The group performs eleven tunes, including the soft-hued, hypnotic Lullaby Of The Leaves, the catchy, Latin-ish and uptempo I’ll Remember April and the sizzling flagwaver Rifftide. Lover Man is excellent, the coupling of McGhee’s sly variations on the melody and delicate bittersweet comments with the bright and full-bodied tone that’s reminiscent of Louis Armstrong is very attractive. The long life already lived, from his stints with Count Basie and Charlie Barnet, to the laboratory of Minton’s Playhouse and ‘carvin’ with the bird’ signifying a weathered and stellar jazz artist.
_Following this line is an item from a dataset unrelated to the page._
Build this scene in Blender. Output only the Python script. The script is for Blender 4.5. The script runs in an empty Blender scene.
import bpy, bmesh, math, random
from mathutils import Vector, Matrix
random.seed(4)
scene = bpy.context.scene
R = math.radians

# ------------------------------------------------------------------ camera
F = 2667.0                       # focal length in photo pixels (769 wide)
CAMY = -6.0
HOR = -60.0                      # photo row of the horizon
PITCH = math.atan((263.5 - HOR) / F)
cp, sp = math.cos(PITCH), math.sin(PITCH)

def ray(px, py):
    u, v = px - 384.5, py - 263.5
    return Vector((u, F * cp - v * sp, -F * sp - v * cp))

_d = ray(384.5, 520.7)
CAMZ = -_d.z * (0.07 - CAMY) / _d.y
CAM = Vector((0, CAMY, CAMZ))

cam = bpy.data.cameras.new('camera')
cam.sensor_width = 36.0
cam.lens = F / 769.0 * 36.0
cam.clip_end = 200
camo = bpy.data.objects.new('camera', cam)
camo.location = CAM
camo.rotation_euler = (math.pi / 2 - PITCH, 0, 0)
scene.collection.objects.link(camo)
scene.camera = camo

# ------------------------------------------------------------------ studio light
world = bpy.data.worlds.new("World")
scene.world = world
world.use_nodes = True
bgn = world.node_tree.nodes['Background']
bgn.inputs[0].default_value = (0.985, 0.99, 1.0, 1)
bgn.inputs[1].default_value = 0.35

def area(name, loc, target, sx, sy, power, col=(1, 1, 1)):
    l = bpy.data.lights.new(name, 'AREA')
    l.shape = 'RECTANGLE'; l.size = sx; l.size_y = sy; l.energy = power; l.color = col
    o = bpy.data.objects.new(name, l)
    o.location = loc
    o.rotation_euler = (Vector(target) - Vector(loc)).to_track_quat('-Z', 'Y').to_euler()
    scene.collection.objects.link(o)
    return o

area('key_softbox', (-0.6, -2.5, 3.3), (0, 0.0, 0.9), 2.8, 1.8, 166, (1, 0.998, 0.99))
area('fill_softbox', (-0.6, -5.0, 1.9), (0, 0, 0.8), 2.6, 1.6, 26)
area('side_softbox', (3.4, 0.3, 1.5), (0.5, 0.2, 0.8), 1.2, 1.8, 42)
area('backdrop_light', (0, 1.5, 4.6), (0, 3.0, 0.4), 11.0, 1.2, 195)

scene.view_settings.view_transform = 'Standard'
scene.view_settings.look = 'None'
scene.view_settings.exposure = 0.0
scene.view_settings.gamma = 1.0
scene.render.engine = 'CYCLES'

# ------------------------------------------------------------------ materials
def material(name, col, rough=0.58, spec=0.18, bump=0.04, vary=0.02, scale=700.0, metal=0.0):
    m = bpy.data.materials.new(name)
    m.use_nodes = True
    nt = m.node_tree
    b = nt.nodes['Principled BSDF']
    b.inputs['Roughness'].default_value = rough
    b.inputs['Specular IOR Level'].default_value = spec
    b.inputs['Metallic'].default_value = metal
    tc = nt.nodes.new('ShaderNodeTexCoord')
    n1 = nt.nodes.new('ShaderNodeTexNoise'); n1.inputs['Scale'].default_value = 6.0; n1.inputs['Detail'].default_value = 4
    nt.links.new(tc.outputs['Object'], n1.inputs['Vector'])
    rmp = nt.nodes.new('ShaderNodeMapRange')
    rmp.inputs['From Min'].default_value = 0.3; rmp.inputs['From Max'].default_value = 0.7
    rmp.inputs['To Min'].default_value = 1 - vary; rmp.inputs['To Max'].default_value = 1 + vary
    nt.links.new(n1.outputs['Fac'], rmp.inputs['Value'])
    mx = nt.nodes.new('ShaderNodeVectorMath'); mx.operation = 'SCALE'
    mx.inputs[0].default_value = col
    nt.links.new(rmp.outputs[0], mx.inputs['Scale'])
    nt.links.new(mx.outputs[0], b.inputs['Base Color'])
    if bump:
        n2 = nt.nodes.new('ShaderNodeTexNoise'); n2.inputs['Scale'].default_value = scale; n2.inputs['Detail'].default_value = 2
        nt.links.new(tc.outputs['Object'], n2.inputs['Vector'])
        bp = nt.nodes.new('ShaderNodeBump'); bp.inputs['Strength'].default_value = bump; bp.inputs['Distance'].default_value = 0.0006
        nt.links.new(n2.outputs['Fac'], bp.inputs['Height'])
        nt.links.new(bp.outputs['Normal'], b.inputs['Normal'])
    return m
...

A set of eleven tunes that rarely stretch beyond four minutes – unfortunately – suggests that Bethlehem was aiming at radio airplay, perhaps inspired by the success of the Mulligan/Baker group of Pacific Jazz. Bethlehem wasn’t strictly a jazz label. Nonetheless, its jazz discography has slowly but surely turned into a special place for jazz freaks, like that little superb Juarez burrito joint for Texan lovers of hot Latin cuisine. The great engineering can compete with Rudy van Gelder as well as Roy DuNann from Contemporary, the label on which McGhee recorded two more successful albums in 1960. To boot: you ever seen such a beautiful sleeve? In the words of Babs Gonzales: exboopident!